For their own protection, every person who calls the Rio Grande Valley “home” and wants to keep it that way should stand up, be counted, and confront their governmental officials and elected representatives with some very hard questions. Exactly how deficient are the levee systems of the Rio Grande Valley, and why have they been allowed to digress to their present condition? Have any hydrological studies been conducted to assess the potential impact of proposed Border Fence on the stability of the flood-control levee systems in both southern Texas and northeastern Mexico, and what is the probable impact on the Rio Grande Valley region if the levee systems in either Texas or Mexico should fail? If hydrological studies have indeed been conducted, who were the researchers, what are their credentials, and what was the type and quality of the data used to reach the conclusions reported in the EIS? If any legitimate hydrological studies relating to this topic actually exist, their methodologies, data and results should be discussed in open forum so that the people who live here can judge for themselves whether or not conclusions reported in the EIS are valid.

These are not minor points. The Rio Grande Valley is located in a hurricane zone, and the prospects that we will experience the effects of one or more major hurricanes sometime in the future is a certainty. This may not occur for another five or even ten years, but it will occur. It is therefore vital that we maintain our flood-control levee system in the best possible condition, and avoid doing anything that might destabilize the system.
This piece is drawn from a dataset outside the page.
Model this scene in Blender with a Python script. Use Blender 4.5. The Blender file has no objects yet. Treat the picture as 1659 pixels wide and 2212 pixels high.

Two years ago, this country lost a major city – New Orleans – because of a defective levee system. Last month, the failure of a levee system following torrential rains in Tabasco, Mexico resulted in a substantial loss of human life (nearly 300 people missing or dead) and approximately two million homes were severely damaged or destroyed by floodwaters. It is not very comforting to realize that the words “hurricane” and “tropical storm” and “torrential rains” do not appear on even one occasion in the 538-page Draft EIS document for the Border Wall.

When it comes to assessing the impact of anything that could destabilize our flood-control levee system, there is no room for opinions, speculation or bureaucratic double-talk. We need honest and unbiased professional advice from the best hydrologists in the country. All Valley property owners would also be well-advised to consider another factor of considerable importance – the continuing availability of flood insurance coverage for our area. If the agencies responsible for administering flood insurance coverage sense that we are setting ourselves up to become the next “New Orleans,” will they cancel coverage for our area or increase premiums to such an extent that few if any of us can afford to insure our homes and businesses? In either case, the effects on property values and our economy would be disastrous.

If there is even a slight possibility that the proposed Border Fence could predispose the Rio Grande Valley to widespread flooding following a major hurricane, the U. S. government has a moral obligation and responsibility to the people who live here to postpone construction of the structure until its safety has been demonstrated conclusively. Federal funds allocated for border security could be spent much more effectively (and much more safely) by doubling or tripling the operating budgets of the IBWC, which is responsible in part for maintaining of our flood-control levee system, and the U. S. Border Patrol, which is responsible for enforcing our immigration laws and securing our international border with Mexico. The missions of both agencies are vital to our regional and national security, and cannot be accomplished effectively unless the agencies are provided with adequate manpower and funding. Regardless, neither of these agencies deserves to become the “fall guys” or “scapegoats” if, at some future date, something goes terribly wrong with a fence plan which is viewed by many as being little more than an election-year gimmick that was concocted by a few members of the U. S. Congress and imposed by law on nearly two million people who live in southern Texas and northeastern Mexico.